Clear away your running gear, and blow, ye winds, high-o!

They send you to New Bedord, that famous whaling port,
And give you to some land-sharks to board and fit you out.

They send you to a boarding-house, there for a time to dwell;
The thieves they there are thicker than the other side of hell!

They tell you of the clipper-ships a-going in and out,
And say you’ll take five hundred sperm before you’re six months out.

It’s now we’re out to sea, my boys, the wind comes on to blow;
One half the watch is sick on deck, the other half below.

But as for the provisions, we don’t get half enough;
A little piece of stinking beef and a blamed small bag of duff.

Now comes that damned old compass, it will grieve your heart full sore.
For theirs is two-and-thirty points and we have forty-four.

Next comes the running rigging, which you’re all supposed to know;
’Tis “Lay aloft, you son-of-a-gun, or overboard you go!”

The cooper’s at the vise-bench, a-making iron poles,
And the mate’s upon the main hatch a-cursing all our souls.

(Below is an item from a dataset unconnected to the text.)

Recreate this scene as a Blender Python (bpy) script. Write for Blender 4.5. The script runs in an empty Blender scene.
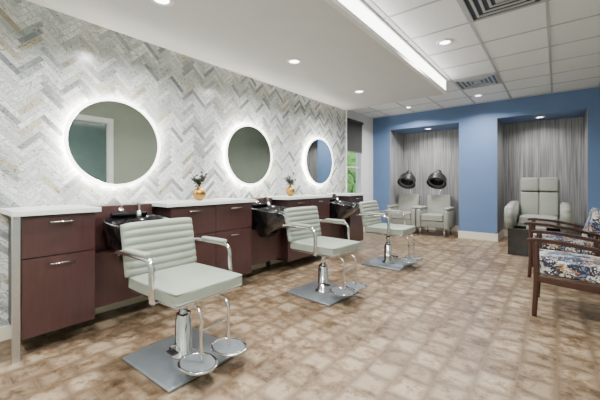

The Skipper’s on the quarter-deck a-squinting at the sails,
When up aloft the lookout sights a school of whales.

“Now clear away the boats, my boys, and after him we’ll travel,
But if you get too near his fluke, he’ll kick you to the devil!”

Now we have got him turned up, we tow him alongside;
We over with our blubber-hooks and rob him of his hide.

Now the boat-steerer overside the tackle overhauls,
The Skipper’s in the main-chains, so loudly he does bawl!

Next comes the stowing down, my boys; ’twill take both night and day,
And you’ll all have fifty cents apiece on the hundred and ninetieth lay.

Now we are bound into Tonbas, that blasted whaling port,
And if you run away, my boys, you surely will get caught.

Now we are bound into Tuckoona, full more in their power,
Where the skippers can buy the Consul up for half a barrel of flour!

But now that our old ship is full and we don’t give a damn,
We’ll bend on all our stu’nsails and sail for Yankee land.

When we get home, our ship made fast, and we get through our sailing,
A winding glass around we’ll pass and damn this blubber whaling!